Gerichtsbarkeit ist großer Streitpunkt
May hatte am Vorabend den EU-Kollegen unterbreitet, wie die britische Regierung die Rechte der in Großbritannien ansässigen EU-Bürger nach dem Brexit wahren will. Demnach können diejenigen, die sich vor dem Brexit in Großbritannien niederließen, nach fünf Jahren ein Bleiberecht beantragen. Offen blieb unter anderem allerdings, welches Datum als Stichtag für die Regelung festgelegt werden soll. Der Stichtag soll zwischen dem Tag der offiziellen Bekanntgabe des EU-Austritts am 30. März diesen Jahres und dem Brexit-Datum am 29. März 2019 liegen.

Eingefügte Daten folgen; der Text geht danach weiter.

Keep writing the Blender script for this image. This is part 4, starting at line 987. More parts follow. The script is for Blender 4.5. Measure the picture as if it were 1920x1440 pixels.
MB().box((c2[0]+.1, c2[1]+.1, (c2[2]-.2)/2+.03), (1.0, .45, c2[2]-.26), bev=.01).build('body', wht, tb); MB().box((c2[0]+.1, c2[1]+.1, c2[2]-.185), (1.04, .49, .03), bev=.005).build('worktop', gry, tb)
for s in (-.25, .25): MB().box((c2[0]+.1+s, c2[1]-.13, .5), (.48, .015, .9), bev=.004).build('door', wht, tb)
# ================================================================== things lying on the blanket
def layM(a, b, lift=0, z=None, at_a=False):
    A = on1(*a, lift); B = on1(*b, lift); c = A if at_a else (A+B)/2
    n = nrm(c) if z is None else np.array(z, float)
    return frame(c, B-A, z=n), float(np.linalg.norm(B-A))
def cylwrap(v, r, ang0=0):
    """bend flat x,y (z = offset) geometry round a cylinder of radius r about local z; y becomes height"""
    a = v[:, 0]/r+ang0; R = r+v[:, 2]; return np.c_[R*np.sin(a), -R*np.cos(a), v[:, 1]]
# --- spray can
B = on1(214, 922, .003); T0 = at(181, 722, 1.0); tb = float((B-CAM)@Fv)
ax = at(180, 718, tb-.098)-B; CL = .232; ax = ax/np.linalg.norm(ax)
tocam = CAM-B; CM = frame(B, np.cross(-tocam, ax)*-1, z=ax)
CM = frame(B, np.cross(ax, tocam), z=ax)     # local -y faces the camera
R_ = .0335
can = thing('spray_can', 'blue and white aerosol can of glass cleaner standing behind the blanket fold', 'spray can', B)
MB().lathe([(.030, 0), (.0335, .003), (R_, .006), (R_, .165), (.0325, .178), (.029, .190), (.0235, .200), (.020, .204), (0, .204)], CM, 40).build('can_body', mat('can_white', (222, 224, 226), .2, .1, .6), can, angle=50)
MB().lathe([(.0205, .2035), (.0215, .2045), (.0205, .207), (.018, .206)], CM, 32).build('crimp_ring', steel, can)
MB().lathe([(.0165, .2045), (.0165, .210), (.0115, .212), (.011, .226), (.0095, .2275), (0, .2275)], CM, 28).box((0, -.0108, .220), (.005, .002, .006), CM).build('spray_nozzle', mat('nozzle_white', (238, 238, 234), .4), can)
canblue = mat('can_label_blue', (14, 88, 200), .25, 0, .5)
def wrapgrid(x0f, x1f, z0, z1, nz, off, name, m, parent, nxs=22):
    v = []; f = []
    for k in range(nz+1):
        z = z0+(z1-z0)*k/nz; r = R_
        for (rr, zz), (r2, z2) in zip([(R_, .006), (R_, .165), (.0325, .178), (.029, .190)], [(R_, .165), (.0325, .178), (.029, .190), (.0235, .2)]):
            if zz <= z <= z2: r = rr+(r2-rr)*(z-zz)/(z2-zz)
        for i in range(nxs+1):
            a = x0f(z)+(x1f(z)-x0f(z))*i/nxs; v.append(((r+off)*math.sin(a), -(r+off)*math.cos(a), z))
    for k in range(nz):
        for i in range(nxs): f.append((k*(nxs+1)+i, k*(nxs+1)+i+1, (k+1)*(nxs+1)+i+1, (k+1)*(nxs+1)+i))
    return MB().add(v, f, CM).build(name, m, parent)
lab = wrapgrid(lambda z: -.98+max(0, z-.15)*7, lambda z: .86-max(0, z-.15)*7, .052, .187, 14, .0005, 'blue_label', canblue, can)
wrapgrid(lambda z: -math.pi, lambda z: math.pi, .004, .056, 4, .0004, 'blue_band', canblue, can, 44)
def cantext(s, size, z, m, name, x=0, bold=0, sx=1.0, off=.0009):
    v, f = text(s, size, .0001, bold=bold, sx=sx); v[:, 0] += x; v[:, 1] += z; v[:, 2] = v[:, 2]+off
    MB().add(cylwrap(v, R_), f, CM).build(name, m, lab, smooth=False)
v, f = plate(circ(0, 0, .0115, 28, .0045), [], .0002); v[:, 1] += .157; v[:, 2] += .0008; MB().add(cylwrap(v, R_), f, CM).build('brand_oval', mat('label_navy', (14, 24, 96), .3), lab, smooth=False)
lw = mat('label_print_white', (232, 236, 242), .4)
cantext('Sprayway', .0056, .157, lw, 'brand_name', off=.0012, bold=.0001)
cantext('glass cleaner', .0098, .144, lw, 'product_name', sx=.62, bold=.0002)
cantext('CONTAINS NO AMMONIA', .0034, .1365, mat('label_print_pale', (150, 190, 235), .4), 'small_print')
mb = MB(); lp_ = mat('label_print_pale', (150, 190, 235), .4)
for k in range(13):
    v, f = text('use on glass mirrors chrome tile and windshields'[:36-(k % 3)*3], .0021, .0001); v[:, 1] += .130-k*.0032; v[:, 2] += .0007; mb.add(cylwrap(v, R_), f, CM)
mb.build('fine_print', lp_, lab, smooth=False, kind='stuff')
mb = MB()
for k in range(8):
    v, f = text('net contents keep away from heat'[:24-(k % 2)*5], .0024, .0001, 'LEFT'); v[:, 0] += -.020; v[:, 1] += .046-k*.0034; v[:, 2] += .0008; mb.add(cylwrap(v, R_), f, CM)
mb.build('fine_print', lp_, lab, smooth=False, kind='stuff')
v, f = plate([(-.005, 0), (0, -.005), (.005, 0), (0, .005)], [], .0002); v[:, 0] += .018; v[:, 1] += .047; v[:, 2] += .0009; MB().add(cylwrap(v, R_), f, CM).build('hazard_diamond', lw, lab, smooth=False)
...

In der Frage der Gerichtsbarkeit ging May allerdings auf Konfrontation zu den EU-Partnern: Anders als von diesen gefordert, soll die britische Justiz und nicht der Europäische Gerichtshof (EuGH) bei strittigen Fragen hinsichtlich der Rechte der EU-Bürger zuständig sein. May sprach von einem "sehr fairen und sehr ernsthaften Angebot". Am kommenden Montag werde ihre Regierung weitere Details vorlegen. Damit sollen auch Fragen nach den Rechten von Ehepartnern geklärt werden, wenn einer von ihnen kein EU-Bürger ist.
Auch für Bundeskanzler Christian Kern sind mit dem Vorschlag Mays noch nicht alle Fragen geklärt. Es sei "ein erster Vorschlag, über den man einmal diskutieren kann. Der regelt allerdings nicht das gesamte Problem", sagte Kern am Donnerstagabend beim EU-Gipfel in Brüssel. "Es sind immer noch genug Menschen davon betroffen, für die es Unklarheit gibt", sagte Kern. Dies müsse jetzt in den Verhandlungen präzisiert werden.